> Provided data
****************************************

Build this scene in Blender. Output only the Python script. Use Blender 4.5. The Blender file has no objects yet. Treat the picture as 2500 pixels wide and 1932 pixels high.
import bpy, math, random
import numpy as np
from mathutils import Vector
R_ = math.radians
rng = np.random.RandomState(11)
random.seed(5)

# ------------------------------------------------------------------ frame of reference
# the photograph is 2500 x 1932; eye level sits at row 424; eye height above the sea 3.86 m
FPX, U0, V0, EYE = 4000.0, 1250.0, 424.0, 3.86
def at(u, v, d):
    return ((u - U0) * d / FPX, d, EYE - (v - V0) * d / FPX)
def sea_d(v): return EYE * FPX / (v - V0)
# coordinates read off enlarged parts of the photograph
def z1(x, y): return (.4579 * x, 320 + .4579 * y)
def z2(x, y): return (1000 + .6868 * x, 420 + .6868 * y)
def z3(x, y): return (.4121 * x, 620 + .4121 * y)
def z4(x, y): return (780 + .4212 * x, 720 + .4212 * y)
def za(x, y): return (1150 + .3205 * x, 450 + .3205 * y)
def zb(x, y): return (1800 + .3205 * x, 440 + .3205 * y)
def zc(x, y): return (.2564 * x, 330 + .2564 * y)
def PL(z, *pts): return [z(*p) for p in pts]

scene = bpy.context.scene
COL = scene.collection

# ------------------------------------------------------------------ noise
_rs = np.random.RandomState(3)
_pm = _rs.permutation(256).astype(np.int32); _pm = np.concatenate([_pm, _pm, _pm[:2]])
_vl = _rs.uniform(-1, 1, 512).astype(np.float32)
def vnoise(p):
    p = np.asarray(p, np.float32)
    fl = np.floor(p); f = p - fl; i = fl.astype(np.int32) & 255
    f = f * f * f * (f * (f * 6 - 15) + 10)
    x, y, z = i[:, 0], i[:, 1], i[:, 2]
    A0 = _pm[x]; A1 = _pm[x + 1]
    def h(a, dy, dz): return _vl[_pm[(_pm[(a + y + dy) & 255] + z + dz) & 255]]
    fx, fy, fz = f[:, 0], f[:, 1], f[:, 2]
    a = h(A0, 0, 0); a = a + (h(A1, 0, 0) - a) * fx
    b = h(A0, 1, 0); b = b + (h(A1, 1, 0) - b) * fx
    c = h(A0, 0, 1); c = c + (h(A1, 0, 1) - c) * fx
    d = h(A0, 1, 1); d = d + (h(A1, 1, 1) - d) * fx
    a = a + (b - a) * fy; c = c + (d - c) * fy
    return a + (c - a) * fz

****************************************

> Task prompt
Make an exact copy of the listing, including every line.

> Written answer
Build this scene in Blender. Output only the Python script. Use Blender 4.5. The Blender file has no objects yet. Treat the picture as 2500 pixels wide and 1932 pixels high.
import bpy, math, random
import numpy as np
from mathutils import Vector
R_ = math.radians
rng = np.random.RandomState(11)
random.seed(5)

# ------------------------------------------------------------------ frame of reference
# the photograph is 2500 x 1932; eye level sits at row 424; eye height above the sea 3.86 m
FPX, U0, V0, EYE = 4000.0, 1250.0, 424.0, 3.86
def at(u, v, d):
    return ((u - U0) * d / FPX, d, EYE - (v - V0) * d / FPX)
def sea_d(v): return EYE * FPX / (v - V0)
# coordinates read off enlarged parts of the photograph
def z1(x, y): return (.4579 * x, 320 + .4579 * y)
def z2(x, y): return (1000 + .6868 * x, 420 + .6868 * y)
def z3(x, y): return (.4121 * x, 620 + .4121 * y)
def z4(x, y): return (780 + .4212 * x, 720 + .4212 * y)
def za(x, y): return (1150 + .3205 * x, 450 + .3205 * y)
def zb(x, y): return (1800 + .3205 * x, 440 + .3205 * y)
def zc(x, y): return (.2564 * x, 330 + .2564 * y)
def PL(z, *pts): return [z(*p) for p in pts]

scene = bpy.context.scene
COL = scene.collection

# ------------------------------------------------------------------ noise
_rs = np.random.RandomState(3)
_pm = _rs.permutation(256).astype(np.int32); _pm = np.concatenate([_pm, _pm, _pm[:2]])
_vl = _rs.uniform(-1, 1, 512).astype(np.float32)
def vnoise(p):
    p = np.asarray(p, np.float32)
    fl = np.floor(p); f = p - fl; i = fl.astype(np.int32) & 255
    f = f * f * f * (f * (f * 6 - 15) + 10)
    x, y, z = i[:, 0], i[:, 1], i[:, 2]
    A0 = _pm[x]; A1 = _pm[x + 1]
    def h(a, dy, dz): return _vl[_pm[(_pm[(a + y + dy) & 255] + z + dz) & 255]]
    fx, fy, fz = f[:, 0], f[:, 1], f[:, 2]
    a = h(A0, 0, 0); a = a + (h(A1, 0, 0) - a) * fx
    b = h(A0, 1, 0); b = b + (h(A1, 1, 0) - b) * fx
    c = h(A0, 0, 1); c = c + (h(A1, 0, 1) - c) * fx
    d = h(A0, 1, 1); d = d + (h(A1, 1, 1) - d) * fx
    a = a + (b - a) * fy; c = c + (d - c) * fy
    return a + (c - a) * fz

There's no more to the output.